◆ Exercise brief: Copy each line exactly. Drop every picture.

§

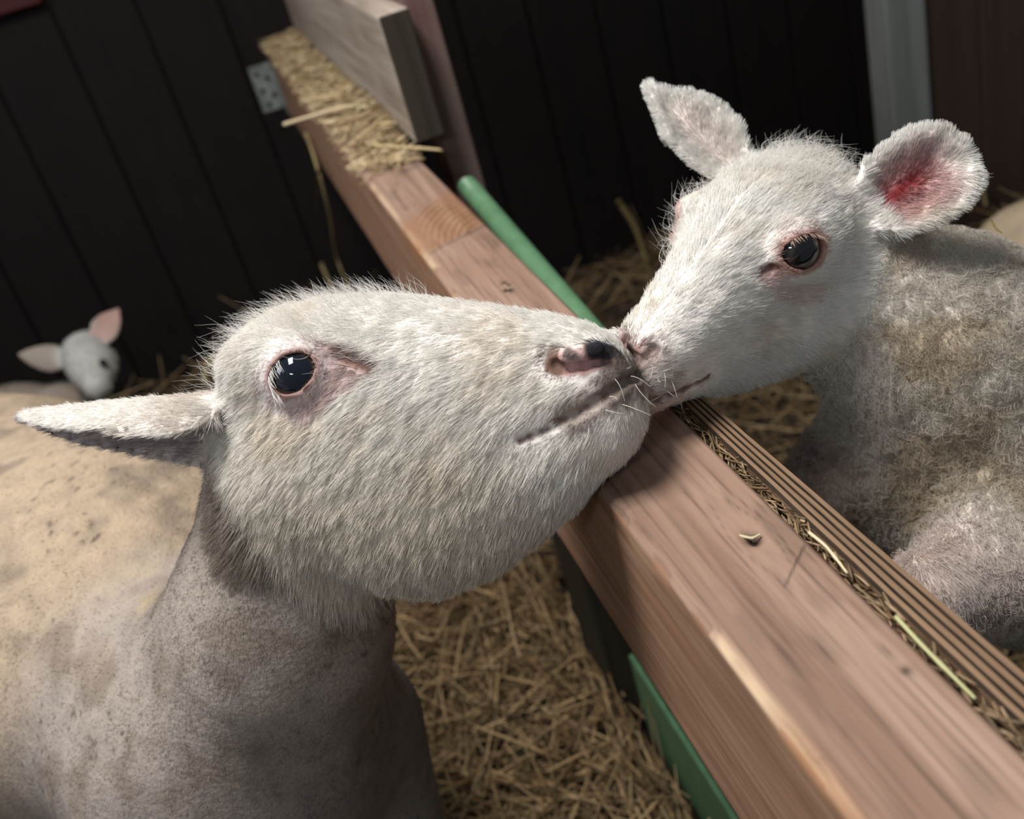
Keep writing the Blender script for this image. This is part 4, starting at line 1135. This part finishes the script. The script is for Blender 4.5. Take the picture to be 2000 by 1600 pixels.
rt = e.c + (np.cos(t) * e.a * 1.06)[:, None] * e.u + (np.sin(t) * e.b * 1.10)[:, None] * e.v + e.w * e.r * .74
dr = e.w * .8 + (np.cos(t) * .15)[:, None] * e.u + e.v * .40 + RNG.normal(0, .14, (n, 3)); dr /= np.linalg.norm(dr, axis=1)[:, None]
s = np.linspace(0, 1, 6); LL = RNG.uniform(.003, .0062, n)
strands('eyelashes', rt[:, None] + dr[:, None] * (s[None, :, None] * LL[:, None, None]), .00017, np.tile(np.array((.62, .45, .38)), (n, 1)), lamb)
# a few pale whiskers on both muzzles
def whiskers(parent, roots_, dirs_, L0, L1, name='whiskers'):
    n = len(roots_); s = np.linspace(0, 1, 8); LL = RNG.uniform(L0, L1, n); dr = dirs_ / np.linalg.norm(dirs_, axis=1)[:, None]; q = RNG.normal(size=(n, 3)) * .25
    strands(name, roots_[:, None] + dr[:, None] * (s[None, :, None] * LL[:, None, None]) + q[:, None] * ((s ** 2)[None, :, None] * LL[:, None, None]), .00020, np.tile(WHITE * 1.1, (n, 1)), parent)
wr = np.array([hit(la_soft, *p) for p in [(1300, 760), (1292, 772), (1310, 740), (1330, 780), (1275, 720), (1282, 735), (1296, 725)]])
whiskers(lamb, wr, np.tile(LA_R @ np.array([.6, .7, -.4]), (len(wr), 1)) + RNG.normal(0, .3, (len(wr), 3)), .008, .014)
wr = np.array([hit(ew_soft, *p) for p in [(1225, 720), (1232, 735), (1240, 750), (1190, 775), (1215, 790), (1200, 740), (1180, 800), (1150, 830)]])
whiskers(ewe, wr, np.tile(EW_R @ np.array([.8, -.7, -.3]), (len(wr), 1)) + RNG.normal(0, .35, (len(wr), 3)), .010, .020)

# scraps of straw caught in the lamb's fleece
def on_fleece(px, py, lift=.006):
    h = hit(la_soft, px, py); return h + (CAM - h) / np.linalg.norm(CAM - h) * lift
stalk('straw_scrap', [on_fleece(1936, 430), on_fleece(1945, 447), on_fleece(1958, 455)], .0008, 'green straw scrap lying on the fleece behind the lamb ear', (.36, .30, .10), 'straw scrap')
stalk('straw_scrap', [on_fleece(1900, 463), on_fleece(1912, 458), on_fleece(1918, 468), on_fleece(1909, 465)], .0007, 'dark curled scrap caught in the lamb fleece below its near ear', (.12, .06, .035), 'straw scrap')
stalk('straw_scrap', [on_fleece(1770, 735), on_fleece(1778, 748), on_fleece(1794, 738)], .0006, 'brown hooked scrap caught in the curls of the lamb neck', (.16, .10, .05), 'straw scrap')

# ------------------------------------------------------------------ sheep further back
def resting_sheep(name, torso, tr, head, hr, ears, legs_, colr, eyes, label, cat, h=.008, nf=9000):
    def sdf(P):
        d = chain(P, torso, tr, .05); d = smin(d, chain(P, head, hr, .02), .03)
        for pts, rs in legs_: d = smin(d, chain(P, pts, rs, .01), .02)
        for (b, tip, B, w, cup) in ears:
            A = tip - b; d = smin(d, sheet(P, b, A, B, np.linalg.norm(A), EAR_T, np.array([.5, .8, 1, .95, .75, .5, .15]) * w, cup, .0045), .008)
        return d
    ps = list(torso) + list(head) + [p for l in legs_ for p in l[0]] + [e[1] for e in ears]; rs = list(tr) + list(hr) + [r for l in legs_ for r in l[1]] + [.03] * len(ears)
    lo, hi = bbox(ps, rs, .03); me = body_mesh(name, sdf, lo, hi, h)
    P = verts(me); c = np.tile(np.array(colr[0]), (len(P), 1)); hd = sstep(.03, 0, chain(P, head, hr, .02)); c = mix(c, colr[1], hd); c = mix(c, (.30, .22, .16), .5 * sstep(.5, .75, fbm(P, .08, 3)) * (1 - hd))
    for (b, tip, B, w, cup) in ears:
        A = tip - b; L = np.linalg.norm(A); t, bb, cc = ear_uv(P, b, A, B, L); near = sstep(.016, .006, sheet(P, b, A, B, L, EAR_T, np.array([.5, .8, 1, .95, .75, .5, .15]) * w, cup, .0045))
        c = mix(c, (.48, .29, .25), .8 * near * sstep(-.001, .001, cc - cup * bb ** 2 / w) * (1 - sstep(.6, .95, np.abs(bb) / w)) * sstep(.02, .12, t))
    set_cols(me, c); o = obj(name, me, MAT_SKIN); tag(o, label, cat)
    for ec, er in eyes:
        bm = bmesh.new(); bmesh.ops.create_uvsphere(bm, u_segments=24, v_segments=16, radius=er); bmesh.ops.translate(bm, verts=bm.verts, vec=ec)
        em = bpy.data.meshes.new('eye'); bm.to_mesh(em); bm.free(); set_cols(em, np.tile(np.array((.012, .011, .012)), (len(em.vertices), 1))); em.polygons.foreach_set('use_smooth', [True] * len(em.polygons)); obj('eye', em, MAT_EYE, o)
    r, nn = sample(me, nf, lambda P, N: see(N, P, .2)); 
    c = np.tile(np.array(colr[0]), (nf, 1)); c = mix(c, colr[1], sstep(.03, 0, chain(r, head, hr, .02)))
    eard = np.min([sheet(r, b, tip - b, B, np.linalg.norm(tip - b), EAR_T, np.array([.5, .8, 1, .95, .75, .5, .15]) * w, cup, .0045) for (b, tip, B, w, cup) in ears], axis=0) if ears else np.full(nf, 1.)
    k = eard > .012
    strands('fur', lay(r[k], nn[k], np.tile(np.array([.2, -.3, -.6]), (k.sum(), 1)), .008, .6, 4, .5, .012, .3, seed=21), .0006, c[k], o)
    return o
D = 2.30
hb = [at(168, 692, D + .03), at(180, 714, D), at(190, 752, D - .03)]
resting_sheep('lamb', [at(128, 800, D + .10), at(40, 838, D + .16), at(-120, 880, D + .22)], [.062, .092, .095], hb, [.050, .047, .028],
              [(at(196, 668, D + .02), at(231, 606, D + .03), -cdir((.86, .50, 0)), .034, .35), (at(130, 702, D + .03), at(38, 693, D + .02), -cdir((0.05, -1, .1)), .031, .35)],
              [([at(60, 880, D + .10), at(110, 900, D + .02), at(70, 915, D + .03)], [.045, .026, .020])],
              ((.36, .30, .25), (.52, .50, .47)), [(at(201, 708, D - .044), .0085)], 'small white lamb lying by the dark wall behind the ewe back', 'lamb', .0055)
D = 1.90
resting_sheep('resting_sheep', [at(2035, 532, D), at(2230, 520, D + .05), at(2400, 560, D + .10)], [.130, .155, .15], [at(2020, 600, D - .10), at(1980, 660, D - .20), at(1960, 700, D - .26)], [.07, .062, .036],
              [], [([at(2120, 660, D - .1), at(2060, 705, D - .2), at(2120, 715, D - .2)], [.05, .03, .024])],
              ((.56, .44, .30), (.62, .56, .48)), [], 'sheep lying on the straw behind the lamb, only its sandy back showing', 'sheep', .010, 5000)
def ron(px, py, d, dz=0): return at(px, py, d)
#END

§

◆ Task answer:
Keep writing the Blender script for this image. This is part 4, starting at line 1135. This part finishes the script. The script is for Blender 4.5. Take the picture to be 2000 by 1600 pixels.
rt = e.c + (np.cos(t) * e.a * 1.06)[:, None] * e.u + (np.sin(t) * e.b * 1.10)[:, None] * e.v + e.w * e.r * .74
dr = e.w * .8 + (np.cos(t) * .15)[:, None] * e.u + e.v * .40 + RNG.normal(0, .14, (n, 3)); dr /= np.linalg.norm(dr, axis=1)[:, None]
s = np.linspace(0, 1, 6); LL = RNG.uniform(.003, .0062, n)
strands('eyelashes', rt[:, None] + dr[:, None] * (s[None, :, None] * LL[:, None, None]), .00017, np.tile(np.array((.62, .45, .38)), (n, 1)), lamb)
# a few pale whiskers on both muzzles
def whiskers(parent, roots_, dirs_, L0, L1, name='whiskers'):
    n = len(roots_); s = np.linspace(0, 1, 8); LL = RNG.uniform(L0, L1, n); dr = dirs_ / np.linalg.norm(dirs_, axis=1)[:, None]; q = RNG.normal(size=(n, 3)) * .25
    strands(name, roots_[:, None] + dr[:, None] * (s[None, :, None] * LL[:, None, None]) + q[:, None] * ((s ** 2)[None, :, None] * LL[:, None, None]), .00020, np.tile(WHITE * 1.1, (n, 1)), parent)
wr = np.array([hit(la_soft, *p) for p in [(1300, 760), (1292, 772), (1310, 740), (1330, 780), (1275, 720), (1282, 735), (1296, 725)]])
whiskers(lamb, wr, np.tile(LA_R @ np.array([.6, .7, -.4]), (len(wr), 1)) + RNG.normal(0, .3, (len(wr), 3)), .008, .014)
wr = np.array([hit(ew_soft, *p) for p in [(1225, 720), (1232, 735), (1240, 750), (1190, 775), (1215, 790), (1200, 740), (1180, 800), (1150, 830)]])
whiskers(ewe, wr, np.tile(EW_R @ np.array([.8, -.7, -.3]), (len(wr), 1)) + RNG.normal(0, .35, (len(wr), 3)), .010, .020)

# scraps of straw caught in the lamb's fleece
def on_fleece(px, py, lift=.006):
    h = hit(la_soft, px, py); return h + (CAM - h) / np.linalg.norm(CAM - h) * lift
stalk('straw_scrap', [on_fleece(1936, 430), on_fleece(1945, 447), on_fleece(1958, 455)], .0008, 'green straw scrap lying on the fleece behind the lamb ear', (.36, .30, .10), 'straw scrap')
stalk('straw_scrap', [on_fleece(1900, 463), on_fleece(1912, 458), on_fleece(1918, 468), on_fleece(1909, 465)], .0007, 'dark curled scrap caught in the lamb fleece below its near ear', (.12, .06, .035), 'straw scrap')
stalk('straw_scrap', [on_fleece(1770, 735), on_fleece(1778, 748), on_fleece(1794, 738)], .0006, 'brown hooked scrap caught in the curls of the lamb neck', (.16, .10, .05), 'straw scrap')

# ------------------------------------------------------------------ sheep further back
def resting_sheep(name, torso, tr, head, hr, ears, legs_, colr, eyes, label, cat, h=.008, nf=9000):
    def sdf(P):
        d = chain(P, torso, tr, .05); d = smin(d, chain(P, head, hr, .02), .03)
        for pts, rs in legs_: d = smin(d, chain(P, pts, rs, .01), .02)
        for (b, tip, B, w, cup) in ears:
            A = tip - b; d = smin(d, sheet(P, b, A, B, np.linalg.norm(A), EAR_T, np.array([.5, .8, 1, .95, .75, .5, .15]) * w, cup, .0045), .008)
        return d
    ps = list(torso) + list(head) + [p for l in legs_ for p in l[0]] + [e[1] for e in ears]; rs = list(tr) + list(hr) + [r for l in legs_ for r in l[1]] + [.03] * len(ears)
    lo, hi = bbox(ps, rs, .03); me = body_mesh(name, sdf, lo, hi, h)
    P = verts(me); c = np.tile(np.array(colr[0]), (len(P), 1)); hd = sstep(.03, 0, chain(P, head, hr, .02)); c = mix(c, colr[1], hd); c = mix(c, (.30, .22, .16), .5 * sstep(.5, .75, fbm(P, .08, 3)) * (1 - hd))
    for (b, tip, B, w, cup) in ears:
        A = tip - b; L = np.linalg.norm(A); t, bb, cc = ear_uv(P, b, A, B, L); near = sstep(.016, .006, sheet(P, b, A, B, L, EAR_T, np.array([.5, .8, 1, .95, .75, .5, .15]) * w, cup, .0045))
        c = mix(c, (.48, .29, .25), .8 * near * sstep(-.001, .001, cc - cup * bb ** 2 / w) * (1 - sstep(.6, .95, np.abs(bb) / w)) * sstep(.02, .12, t))
    set_cols(me, c); o = obj(name, me, MAT_SKIN); tag(o, label, cat)
    for ec, er in eyes:
        bm = bmesh.new(); bmesh.ops.create_uvsphere(bm, u_segments=24, v_segments=16, radius=er); bmesh.ops.translate(bm, verts=bm.verts, vec=ec)
        em = bpy.data.meshes.new('eye'); bm.to_mesh(em); bm.free(); set_cols(em, np.tile(np.array((.012, .011, .012)), (len(em.vertices), 1))); em.polygons.foreach_set('use_smooth', [True] * len(em.polygons)); obj('eye', em, MAT_EYE, o)
    r, nn = sample(me, nf, lambda P, N: see(N, P, .2)); 
    c = np.tile(np.array(colr[0]), (nf, 1)); c = mix(c, colr[1], sstep(.03, 0, chain(r, head, hr, .02)))
    eard = np.min([sheet(r, b, tip - b, B, np.linalg.norm(tip - b), EAR_T, np.array([.5, .8, 1, .95, .75, .5, .15]) * w, cup, .0045) for (b, tip, B, w, cup) in ears], axis=0) if ears else np.full(nf, 1.)
    k = eard > .012
    strands('fur', lay(r[k], nn[k], np.tile(np.array([.2, -.3, -.6]), (k.sum(), 1)), .008, .6, 4, .5, .012, .3, seed=21), .0006, c[k], o)
    return o
D = 2.30
hb = [at(168, 692, D + .03), at(180, 714, D), at(190, 752, D - .03)]
resting_sheep('lamb', [at(128, 800, D + .10), at(40, 838, D + .16), at(-120, 880, D + .22)], [.062, .092, .095], hb, [.050, .047, .028],
              [(at(196, 668, D + .02), at(231, 606, D + .03), -cdir((.86, .50, 0)), .034, .35), (at(130, 702, D + .03), at(38, 693, D + .02), -cdir((0.05, -1, .1)), .031, .35)],
              [([at(60, 880, D + .10), at(110, 900, D + .02), at(70, 915, D + .03)], [.045, .026, .020])],
              ((.36, .30, .25), (.52, .50, .47)), [(at(201, 708, D - .044), .0085)], 'small white lamb lying by the dark wall behind the ewe back', 'lamb', .0055)
D = 1.90
resting_sheep('resting_sheep', [at(2035, 532, D), at(2230, 520, D + .05), at(2400, 560, D + .10)], [.130, .155, .15], [at(2020, 600, D - .10), at(1980, 660, D - .20), at(1960, 700, D - .26)], [.07, .062, .036],
              [], [([at(2120, 660, D - .1), at(2060, 705, D - .2), at(2120, 715, D - .2)], [.05, .03, .024])],
              ((.56, .44, .30), (.62, .56, .48)), [], 'sheep lying on the straw behind the lamb, only its sandy back showing', 'sheep', .010, 5000)
def ron(px, py, d, dz=0): return at(px, py, d)
#END